Source excerpt:

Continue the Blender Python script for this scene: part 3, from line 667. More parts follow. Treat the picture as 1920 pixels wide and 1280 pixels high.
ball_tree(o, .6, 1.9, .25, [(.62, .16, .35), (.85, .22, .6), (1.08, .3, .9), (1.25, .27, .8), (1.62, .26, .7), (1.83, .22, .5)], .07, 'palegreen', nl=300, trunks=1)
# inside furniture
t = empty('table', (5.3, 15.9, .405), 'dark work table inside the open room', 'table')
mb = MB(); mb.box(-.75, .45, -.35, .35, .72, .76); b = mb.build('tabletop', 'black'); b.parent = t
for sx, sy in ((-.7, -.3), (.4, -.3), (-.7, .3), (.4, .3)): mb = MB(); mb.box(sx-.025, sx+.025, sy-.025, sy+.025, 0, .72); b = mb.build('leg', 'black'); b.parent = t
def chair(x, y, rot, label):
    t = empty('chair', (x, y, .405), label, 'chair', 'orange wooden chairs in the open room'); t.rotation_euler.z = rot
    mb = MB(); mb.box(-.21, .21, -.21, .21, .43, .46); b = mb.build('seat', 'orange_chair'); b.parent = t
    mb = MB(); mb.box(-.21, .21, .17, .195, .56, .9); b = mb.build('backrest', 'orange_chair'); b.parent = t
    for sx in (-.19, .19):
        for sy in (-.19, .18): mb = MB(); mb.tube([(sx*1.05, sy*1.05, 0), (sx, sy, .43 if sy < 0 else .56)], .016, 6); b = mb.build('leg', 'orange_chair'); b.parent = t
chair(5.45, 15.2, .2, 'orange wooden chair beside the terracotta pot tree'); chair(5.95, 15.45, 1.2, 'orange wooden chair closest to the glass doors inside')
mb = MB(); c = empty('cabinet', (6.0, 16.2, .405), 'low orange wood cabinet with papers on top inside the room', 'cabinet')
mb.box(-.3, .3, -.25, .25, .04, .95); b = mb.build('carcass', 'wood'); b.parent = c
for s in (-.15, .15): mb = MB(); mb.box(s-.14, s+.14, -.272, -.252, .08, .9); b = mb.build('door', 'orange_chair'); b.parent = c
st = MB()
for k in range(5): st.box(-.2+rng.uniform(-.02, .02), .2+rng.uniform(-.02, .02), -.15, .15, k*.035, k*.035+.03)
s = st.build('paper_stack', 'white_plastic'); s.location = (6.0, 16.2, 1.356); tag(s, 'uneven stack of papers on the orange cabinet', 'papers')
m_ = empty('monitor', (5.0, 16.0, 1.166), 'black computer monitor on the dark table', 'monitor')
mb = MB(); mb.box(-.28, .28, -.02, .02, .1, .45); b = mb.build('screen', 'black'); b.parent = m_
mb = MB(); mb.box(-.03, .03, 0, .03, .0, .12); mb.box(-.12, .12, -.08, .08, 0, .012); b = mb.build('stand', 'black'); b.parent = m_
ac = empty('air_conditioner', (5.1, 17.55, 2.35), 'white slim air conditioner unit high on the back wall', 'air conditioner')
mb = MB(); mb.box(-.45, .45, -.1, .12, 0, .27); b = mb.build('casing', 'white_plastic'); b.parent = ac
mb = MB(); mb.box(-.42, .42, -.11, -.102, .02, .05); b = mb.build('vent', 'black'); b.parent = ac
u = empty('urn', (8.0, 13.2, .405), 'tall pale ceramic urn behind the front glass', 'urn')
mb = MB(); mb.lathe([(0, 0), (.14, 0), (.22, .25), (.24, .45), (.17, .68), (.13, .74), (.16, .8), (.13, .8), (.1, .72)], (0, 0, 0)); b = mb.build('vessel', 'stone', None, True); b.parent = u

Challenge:
Extract all of the data above without altering anything.

Output below:
Continue the Blender Python script for this scene: part 3, from line 667. More parts follow. Treat the picture as 1920 pixels wide and 1280 pixels high.
ball_tree(o, .6, 1.9, .25, [(.62, .16, .35), (.85, .22, .6), (1.08, .3, .9), (1.25, .27, .8), (1.62, .26, .7), (1.83, .22, .5)], .07, 'palegreen', nl=300, trunks=1)
# inside furniture
t = empty('table', (5.3, 15.9, .405), 'dark work table inside the open room', 'table')
mb = MB(); mb.box(-.75, .45, -.35, .35, .72, .76); b = mb.build('tabletop', 'black'); b.parent = t
for sx, sy in ((-.7, -.3), (.4, -.3), (-.7, .3), (.4, .3)): mb = MB(); mb.box(sx-.025, sx+.025, sy-.025, sy+.025, 0, .72); b = mb.build('leg', 'black'); b.parent = t
def chair(x, y, rot, label):
    t = empty('chair', (x, y, .405), label, 'chair', 'orange wooden chairs in the open room'); t.rotation_euler.z = rot
    mb = MB(); mb.box(-.21, .21, -.21, .21, .43, .46); b = mb.build('seat', 'orange_chair'); b.parent = t
    mb = MB(); mb.box(-.21, .21, .17, .195, .56, .9); b = mb.build('backrest', 'orange_chair'); b.parent = t
    for sx in (-.19, .19):
        for sy in (-.19, .18): mb = MB(); mb.tube([(sx*1.05, sy*1.05, 0), (sx, sy, .43 if sy < 0 else .56)], .016, 6); b = mb.build('leg', 'orange_chair'); b.parent = t
chair(5.45, 15.2, .2, 'orange wooden chair beside the terracotta pot tree'); chair(5.95, 15.45, 1.2, 'orange wooden chair closest to the glass doors inside')
mb = MB(); c = empty('cabinet', (6.0, 16.2, .405), 'low orange wood cabinet with papers on top inside the room', 'cabinet')
mb.box(-.3, .3, -.25, .25, .04, .95); b = mb.build('carcass', 'wood'); b.parent = c
for s in (-.15, .15): mb = MB(); mb.box(s-.14, s+.14, -.272, -.252, .08, .9); b = mb.build('door', 'orange_chair'); b.parent = c
st = MB()
for k in range(5): st.box(-.2+rng.uniform(-.02, .02), .2+rng.uniform(-.02, .02), -.15, .15, k*.035, k*.035+.03)
s = st.build('paper_stack', 'white_plastic'); s.location = (6.0, 16.2, 1.356); tag(s, 'uneven stack of papers on the orange cabinet', 'papers')
m_ = empty('monitor', (5.0, 16.0, 1.166), 'black computer monitor on the dark table', 'monitor')
mb = MB(); mb.box(-.28, .28, -.02, .02, .1, .45); b = mb.build('screen', 'black'); b.parent = m_
mb = MB(); mb.box(-.03, .03, 0, .03, .0, .12); mb.box(-.12, .12, -.08, .08, 0, .012); b = mb.build('stand', 'black'); b.parent = m_
ac = empty('air_conditioner', (5.1, 17.55, 2.35), 'white slim air conditioner unit high on the back wall', 'air conditioner')
mb = MB(); mb.box(-.45, .45, -.1, .12, 0, .27); b = mb.build('casing', 'white_plastic'); b.parent = ac
mb = MB(); mb.box(-.42, .42, -.11, -.102, .02, .05); b = mb.build('vent', 'black'); b.parent = ac
u = empty('urn', (8.0, 13.2, .405), 'tall pale ceramic urn behind the front glass', 'urn')
mb = MB(); mb.lathe([(0, 0), (.14, 0), (.22, .25), (.24, .45), (.17, .68), (.13, .74), (.16, .8), (.13, .8), (.1, .72)], (0, 0, 0)); b = mb.build('vessel', 'stone', None, True); b.parent = u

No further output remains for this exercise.